Polska energetyka twierdzi, że jest branżą nowoczesną.
Nie chcę tego komentować. A to, co wiem o projekcie, wskazuje, że minister gospodarki w błędny sposób rozumie pojęcie nowoczesności. My musimy przede wszystkim odpowiedzieć sobie na pytanie, czy zmieniający się klimat daje szansę na korzystanie z nowych źródeł energii. Twierdzę, że tak. W Polsce za chwilę będzie można oszczędzać, stosując np. panele słoneczne do ogrzewania wody. Problemu rozdziału uprawnień na lata 2008-2012 nie powinniśmy rozpatrywać w kontekście, kto ma rację: przemysł czy energetyka, ale w kontekście - czy Polska jest w stanie stać się krajem XXI wieku.
Czy były prowadzone badania, do których dziś można by się odnieść, sprawdzić i porównać stopień modernizacji poszczególnych branż: przemysłu i energetyki? Czy w ogóle takie badania są potrzebne?!
Nawet bardzo. Najlepiej byłoby sprawdzić, ile energii zużywamy na jednostkę produktu i ile emitujemy na jednostkę produktu. Ile paliwa musi np. spalić elektrownia, by wyprodukować 1 MWh, ile energii musi zużyć huta, by wyprodukować tonę stali albo tonę szkła, wreszcie - ile energii musi zużyć cementowania, by wypalić tonę klinkieru i zrobić z tego cement. Takie badania ma Krajowy Administrator Systemu Handlu Uprawnieniami do Emisji.

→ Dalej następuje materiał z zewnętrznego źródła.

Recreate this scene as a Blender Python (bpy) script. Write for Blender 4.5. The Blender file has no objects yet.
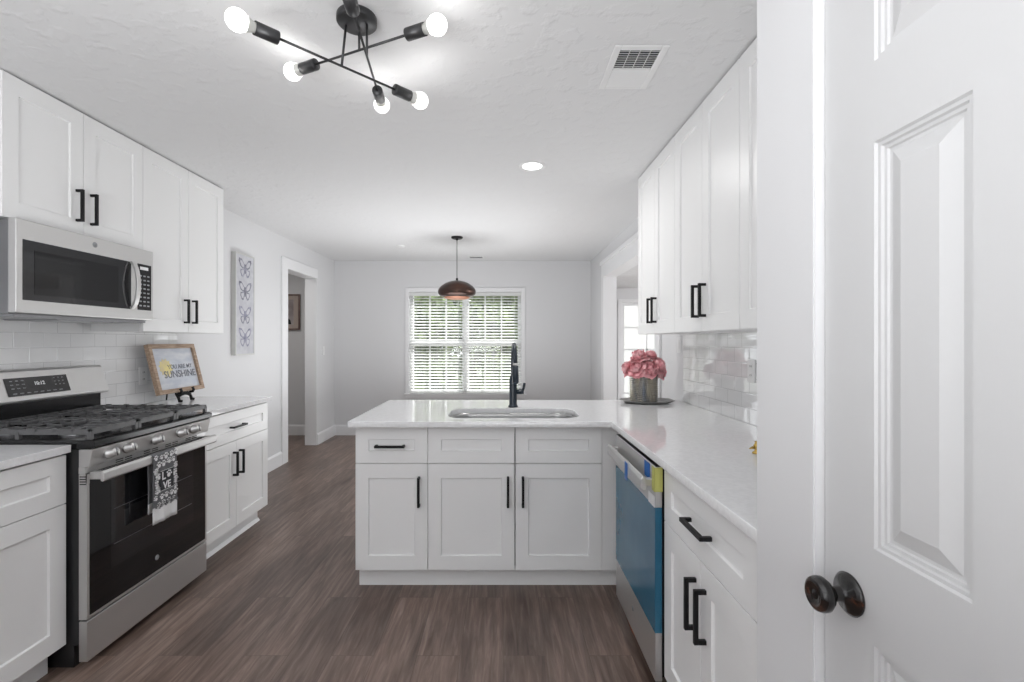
import bpy, bmesh, math, random
from mathutils import Vector, Matrix, Euler
PI = math.pi
random.seed(7)
S = bpy.context.scene
C = S.collection

# ------------------------------------------------------------------ camera, world, lights, exposure
H = 1.317
cam_d = bpy.data.cameras.new('camera')
cam = bpy.data.objects.new('camera', cam_d); C.objects.link(cam)
cam.location = (0, 0, H); cam.rotation_euler = (PI/2, 0, 0)
cam_d.sensor_width = 36; cam_d.lens = 475/1024*36
cam_d.shift_x = 9/1024; cam_d.clip_start = 0.05
S.camera = cam
S.view_settings.view_transform = 'Standard'; S.view_settings.look = 'None'
S.view_settings.gamma = 1; S.view_settings.use_curve_mapping = False
S.view_settings.exposure = 0.38

W = bpy.data.worlds.new('sky'); S.world = W; W.use_nodes = True
bg = W.node_tree.nodes['Background']
bg.inputs[0].default_value = (0.93, 0.97, 1.0, 1); bg.inputs[1].default_value = 3.0

def lamp(name, kind, loc, rot, energy, color=(1, 1, 1), size=None, sy=None, spread=None, angle=None):
    d = bpy.data.lights.new(name, kind); d.energy = energy; d.color = color
    if kind == 'AREA':
        d.shape = 'RECTANGLE'; d.size = size; d.size_y = sy
        if spread: d.spread = spread
    elif kind == 'POINT': d.shadow_soft_size = size
    elif kind == 'SUN': d.angle = angle
    o = bpy.data.objects.new(name, d); C.objects.link(o)
    o.location = loc; o.rotation_euler = rot
    return o
lamp('sun', 'SUN', (0, 12, 6), (math.radians(-35), math.radians(20), 0), 6.5, (1, 0.98, 0.95), angle=0.05)
# added fill lamp behind the camera, aimed up to bounce off the ceiling
lamp('ceiling_bounce_fill', 'AREA', (-0.8, -0.7, 1.1), (PI-0.15, 0, 0), 54, (0.975, 0.99, 1), 1.4, 1.2)
lamp('front_fill', 'AREA', (-1.0, -1.4, 1.3), (PI/2-0.12, 0, 0), 6, (0.98, 0.99, 1), 1.8, 1.6)  # added fill lamp facing forward, lifts the lower cabinet fronts
lamp('dining_fill', 'AREA', (-0.5, 4.7, 0.5), (PI, 0, 0), 28, (0.975, 0.99, 1), 1.8, 1.4)  # added lamp hidden behind the peninsula, pointing up to brighten the dining ceiling
# added lamp at the sunroom's out-of-frame side window, brightens the dining end
lamp('sunroom_fill', 'AREA', (4.45, 4.7, 1.2), (0, PI/2, 0), 35, (1, 1, 1), 1.4, 3.2)
# added area lamp under the hall ceiling, no fixture there
lamp('hall_fill', 'AREA', (-3.3, 5.4, 2.42), (0, 0, 0), 8, (1, 0.97, 0.93), 0.5, 0.5)

# ------------------------------------------------------------------ materials
def mat(name, col, rough=0.5, metal=0, spec=0.5, emit=None, es=0, trans=0, alpha=1, coat=0, sss=0):
    m = bpy.data.materials.new(name); m.use_nodes = True
    b = m.node_tree.nodes['Principled BSDF']
    b.inputs['Base Color'].default_value = (*col, 1)
    b.inputs['Roughness'].default_value = rough
    b.inputs['Metallic'].default_value = metal
    b.inputs['Specular IOR Level'].default_value = spec
    b.inputs['Transmission Weight'].default_value = trans
    b.inputs['Coat Weight'].default_value = coat
    b.inputs['Alpha'].default_value = alpha
    if emit:
        b.inputs['Emission Color'].default_value = (*emit, 1); b.inputs['Emission Strength'].default_value = es
    return m
def nt(m): return m.node_tree.nodes, m.node_tree.links, m.node_tree.nodes['Principled BSDF']
def add_bump(m, scale, strength, dist=0.002, detail=3, stretch=None, thr=None):
    N, L, b = nt(m)
    tc = N.new('ShaderNodeTexCoord'); mp = N.new('ShaderNodeMapping')
    L.new(tc.outputs['Object'], mp.inputs[0])
    if stretch: mp.inputs['Scale'].default_value = stretch
    n = N.new('ShaderNodeTexNoise'); n.inputs['Scale'].default_value = scale; n.inputs['Detail'].default_value = detail
    L.new(mp.outputs[0], n.inputs['Vector'])
    h = n.outputs['Fac']
    if thr:
        r = N.new('ShaderNodeMapRange'); r.inputs[1].default_value = thr[0]; r.inputs[2].default_value = thr[1]
        L.new(h, r.inputs[0]); h = r.outputs[0]
    bp = N.new('ShaderNodeBump'); bp.inputs['Strength'].default_value = strength; bp.inputs['Distance'].default_value = dist
    L.new(h, bp.inputs['Height']); L.new(bp.outputs[0], b.inputs['Normal'])
    return n
def color_noise(m, c1, c2, scale, stretch=None, detail=4, lo=0.35, hi=0.65):
    N, L, b = nt(m)
    tc = N.new('ShaderNodeTexCoord'); mp = N.new('ShaderNodeMapping'); L.new(tc.outputs['Object'], mp.inputs[0])
    if stretch: mp.inputs['Scale'].default_value = stretch
    n = N.new('ShaderNodeTexNoise'); n.inputs['Scale'].default_value = scale; n.inputs['Detail'].default_value = detail
    L.new(mp.outputs[0], n.inputs['Vector'])
    cr = N.new('ShaderNodeValToRGB')
    cr.color_ramp.elements[0].position = lo; cr.color_ramp.elements[0].color = (*c1, 1)
    cr.color_ramp.elements[1].position = hi; cr.color_ramp.elements[1].color = (*c2, 1)
    L.new(n.outputs['Fac'], cr.inputs[0]); L.new(cr.outputs[0], b.inputs['Base Color'])

M = {}
M['wall'] = mat('wall_paint', (0.70, 0.70, 0.71), 0.7, spec=0.25); add_bump(M['wall'], 180, 0.08, 0.0006)
M['ceiling'] = mat('ceiling_texture', (0.74, 0.74, 0.745), 0.75, spec=0.3); add_bump(M['ceiling'], 14, 0.38, 0.005, 4, thr=(0.50, 0.64))
M['trim'] = mat('trim_paint', (0.80, 0.80, 0.81), 0.35); add_bump(M['trim'], 60, 0.03, 0.0005)
M['door'] = mat('door_paint', (0.60, 0.60, 0.605), 0.5); add_bump(M['door'], 40, 0.12, 0.0008, 5, stretch=(6, 6, 0.4))
M['cab'] = mat('cabinet_paint', (0.85, 0.85, 0.85), 0.38); add_bump(M['cab'], 50, 0.02, 0.0003)
M['quartz'] = mat('white_quartz', (0.80, 0.80, 0.81), 0.035, spec=0.7); color_noise(M['quartz'], (0.76, 0.76, 0.77), (0.82, 0.82, 0.83), 60)
M['black'] = mat('matte_black_metal', (0.006, 0.006, 0.007), 0.5, spec=0.3); add_bump(M['black'], 300, 0.05, 0.0002)
M['steel'] = mat('brushed_steel', (0.62, 0.615, 0.61), 0.42, 0.85); add_bump(M['steel'], 40, 0.04, 0.0003, stretch=(1, 1, 30))
M['steel_dark'] = mat('dark_steel', (0.28, 0.28, 0.29), 0.35, 1); add_bump(M['steel_dark'], 40, 0.03, 0.0003)
M['sink'] = mat('sink_steel', (0.45, 0.45, 0.45), 0.3, 1); add_bump(M['sink'], 60, 0.04, 0.0003, stretch=(1, 20, 1))
M['glass_black'] = mat('black_oven_glass', (0.006, 0.006, 0.007), 0.04, spec=0.6); add_bump(M['glass_black'], 3, 0.01, 0.0003)
M['window_dark'] = mat('smoked_glass', (0.012, 0.012, 0.014), 0.05, spec=0.8); add_bump(M['window_dark'], 3, 0.01, 0.0003)
M['iron'] = mat('cast_iron', (0.10, 0.10, 0.103), 0.4, spec=0.7); add_bump(M['iron'], 200, 0.2, 0.0005)
M['enamel'] = mat('black_enamel', (0.01, 0.01, 0.011), 0.18); add_bump(M['enamel'], 5, 0.01, 0.0003)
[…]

Moim zdaniem korzysta się z nich jednak tylko częściowo.
W interesach jakiej grupy występuje Forum CO2?
W interesie całej gospodarki. Ja przecież nie twierdzę, że przemysł musi być specjalnie chroniony. Uważam tylko, że w związku z redukcją CO2 cała gospodarka powinna ponieść jak najmniejszy koszt. Jeżeli rząd udowodni nam, że rozdział uprawnień - taki jak jest obecnie - jest korzystniejszy dla gospodarki i pozwoli taniej zrealizować obowiązek Polski w zakresie emisji CO2, powiemy: w porządku. Tylko bardzo prosimy o pokazanie rzetelnych analiz. Nie chcemy tylko widzieć fasad budynków, w których te decyzje zapadają.